Data entries
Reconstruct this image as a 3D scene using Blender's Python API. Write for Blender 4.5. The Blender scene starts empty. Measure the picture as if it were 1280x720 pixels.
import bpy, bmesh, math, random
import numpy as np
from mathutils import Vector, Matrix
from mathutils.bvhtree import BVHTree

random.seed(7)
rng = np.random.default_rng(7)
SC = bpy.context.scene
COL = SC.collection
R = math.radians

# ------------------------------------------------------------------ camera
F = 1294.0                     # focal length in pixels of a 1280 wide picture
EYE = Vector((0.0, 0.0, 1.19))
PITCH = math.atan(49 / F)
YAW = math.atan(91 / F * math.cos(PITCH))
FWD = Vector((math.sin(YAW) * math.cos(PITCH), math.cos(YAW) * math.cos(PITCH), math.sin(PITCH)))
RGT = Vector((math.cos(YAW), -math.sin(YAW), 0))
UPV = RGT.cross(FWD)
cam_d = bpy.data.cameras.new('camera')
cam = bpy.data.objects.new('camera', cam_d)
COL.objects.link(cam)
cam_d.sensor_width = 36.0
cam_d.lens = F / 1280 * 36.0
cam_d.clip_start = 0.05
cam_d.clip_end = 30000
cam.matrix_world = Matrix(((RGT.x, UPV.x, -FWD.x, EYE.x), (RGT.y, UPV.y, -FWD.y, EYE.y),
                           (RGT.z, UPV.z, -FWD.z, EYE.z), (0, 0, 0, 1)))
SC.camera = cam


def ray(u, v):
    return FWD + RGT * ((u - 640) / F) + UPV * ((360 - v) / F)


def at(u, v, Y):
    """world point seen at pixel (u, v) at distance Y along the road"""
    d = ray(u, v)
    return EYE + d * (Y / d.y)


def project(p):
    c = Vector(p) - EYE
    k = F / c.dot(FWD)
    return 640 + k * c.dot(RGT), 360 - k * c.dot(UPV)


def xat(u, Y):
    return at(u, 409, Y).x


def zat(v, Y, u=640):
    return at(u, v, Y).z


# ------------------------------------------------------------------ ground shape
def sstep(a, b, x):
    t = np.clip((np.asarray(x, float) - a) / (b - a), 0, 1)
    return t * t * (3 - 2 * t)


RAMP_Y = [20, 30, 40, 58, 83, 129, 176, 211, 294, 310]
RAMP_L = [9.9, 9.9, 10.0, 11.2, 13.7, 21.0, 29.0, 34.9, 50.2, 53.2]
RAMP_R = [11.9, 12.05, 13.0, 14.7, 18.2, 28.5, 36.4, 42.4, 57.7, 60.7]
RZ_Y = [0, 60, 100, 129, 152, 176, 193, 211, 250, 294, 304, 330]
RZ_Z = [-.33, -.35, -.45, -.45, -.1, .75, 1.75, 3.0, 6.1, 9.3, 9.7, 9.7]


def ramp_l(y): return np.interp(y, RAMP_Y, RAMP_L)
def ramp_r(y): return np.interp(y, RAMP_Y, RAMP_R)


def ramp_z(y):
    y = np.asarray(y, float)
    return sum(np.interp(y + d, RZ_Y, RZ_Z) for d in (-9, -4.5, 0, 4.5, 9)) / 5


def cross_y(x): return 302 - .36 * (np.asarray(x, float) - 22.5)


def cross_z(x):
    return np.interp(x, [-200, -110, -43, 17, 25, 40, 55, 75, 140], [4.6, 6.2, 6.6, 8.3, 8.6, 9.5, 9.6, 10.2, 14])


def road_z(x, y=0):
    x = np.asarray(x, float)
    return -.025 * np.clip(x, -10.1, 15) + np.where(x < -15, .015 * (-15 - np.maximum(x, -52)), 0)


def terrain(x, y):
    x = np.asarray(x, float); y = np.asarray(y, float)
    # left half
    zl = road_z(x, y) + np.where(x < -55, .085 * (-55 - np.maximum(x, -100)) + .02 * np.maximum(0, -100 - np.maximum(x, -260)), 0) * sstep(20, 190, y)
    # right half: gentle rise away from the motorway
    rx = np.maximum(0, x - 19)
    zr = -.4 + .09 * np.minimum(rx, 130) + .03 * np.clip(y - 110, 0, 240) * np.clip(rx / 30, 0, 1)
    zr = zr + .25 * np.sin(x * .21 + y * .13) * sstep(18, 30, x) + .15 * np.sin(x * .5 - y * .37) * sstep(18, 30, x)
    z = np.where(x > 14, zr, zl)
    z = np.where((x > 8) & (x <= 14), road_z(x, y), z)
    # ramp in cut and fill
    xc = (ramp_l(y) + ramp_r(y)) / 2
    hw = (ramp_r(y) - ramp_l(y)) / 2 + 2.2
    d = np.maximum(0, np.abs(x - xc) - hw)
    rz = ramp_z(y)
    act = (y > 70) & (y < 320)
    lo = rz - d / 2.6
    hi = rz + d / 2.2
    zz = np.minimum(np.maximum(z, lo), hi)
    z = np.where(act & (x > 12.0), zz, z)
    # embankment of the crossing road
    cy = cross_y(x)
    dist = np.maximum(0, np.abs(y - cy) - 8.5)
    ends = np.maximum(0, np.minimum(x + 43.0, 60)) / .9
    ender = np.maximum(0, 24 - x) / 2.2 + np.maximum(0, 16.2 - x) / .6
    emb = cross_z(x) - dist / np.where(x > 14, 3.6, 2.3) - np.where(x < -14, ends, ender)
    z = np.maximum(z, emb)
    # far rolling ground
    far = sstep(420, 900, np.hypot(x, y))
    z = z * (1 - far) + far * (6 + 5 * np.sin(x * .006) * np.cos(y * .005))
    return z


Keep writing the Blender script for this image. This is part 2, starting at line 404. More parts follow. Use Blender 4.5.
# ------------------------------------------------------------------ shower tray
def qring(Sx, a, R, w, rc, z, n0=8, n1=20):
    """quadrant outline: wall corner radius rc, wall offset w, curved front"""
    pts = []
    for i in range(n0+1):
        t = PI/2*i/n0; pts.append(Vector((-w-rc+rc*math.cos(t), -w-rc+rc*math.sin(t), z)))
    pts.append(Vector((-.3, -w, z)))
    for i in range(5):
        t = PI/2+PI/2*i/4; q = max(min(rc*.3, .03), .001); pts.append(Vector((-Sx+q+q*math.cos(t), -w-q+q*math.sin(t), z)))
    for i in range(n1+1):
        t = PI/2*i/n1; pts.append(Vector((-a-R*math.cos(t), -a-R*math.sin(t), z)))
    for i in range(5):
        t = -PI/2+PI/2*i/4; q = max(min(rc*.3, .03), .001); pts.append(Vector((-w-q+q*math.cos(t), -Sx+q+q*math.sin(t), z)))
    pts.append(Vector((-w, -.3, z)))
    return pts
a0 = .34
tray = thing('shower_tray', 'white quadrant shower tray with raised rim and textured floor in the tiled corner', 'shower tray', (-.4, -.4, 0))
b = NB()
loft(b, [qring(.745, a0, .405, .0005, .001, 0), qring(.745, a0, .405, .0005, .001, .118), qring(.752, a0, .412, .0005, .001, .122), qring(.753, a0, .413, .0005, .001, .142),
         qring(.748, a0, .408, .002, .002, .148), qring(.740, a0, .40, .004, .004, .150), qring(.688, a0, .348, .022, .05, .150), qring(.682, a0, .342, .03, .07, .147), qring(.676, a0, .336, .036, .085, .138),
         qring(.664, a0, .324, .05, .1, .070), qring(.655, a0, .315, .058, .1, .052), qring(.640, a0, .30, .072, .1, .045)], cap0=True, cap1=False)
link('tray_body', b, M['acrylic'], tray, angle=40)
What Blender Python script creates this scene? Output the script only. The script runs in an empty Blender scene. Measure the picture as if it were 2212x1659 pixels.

What needs to be done
Copy out only the lines running from the beginning of the data to the line with "R = math.radians", both ends included.

Worked answer
Reconstruct this image as a 3D scene using Blender's Python API. Write for Blender 4.5. The Blender scene starts empty. Measure the picture as if it were 1280x720 pixels.
import bpy, bmesh, math, random
import numpy as np
from mathutils import Vector, Matrix
from mathutils.bvhtree import BVHTree

random.seed(7)
rng = np.random.default_rng(7)
SC = bpy.context.scene
COL = SC.collection
R = math.radians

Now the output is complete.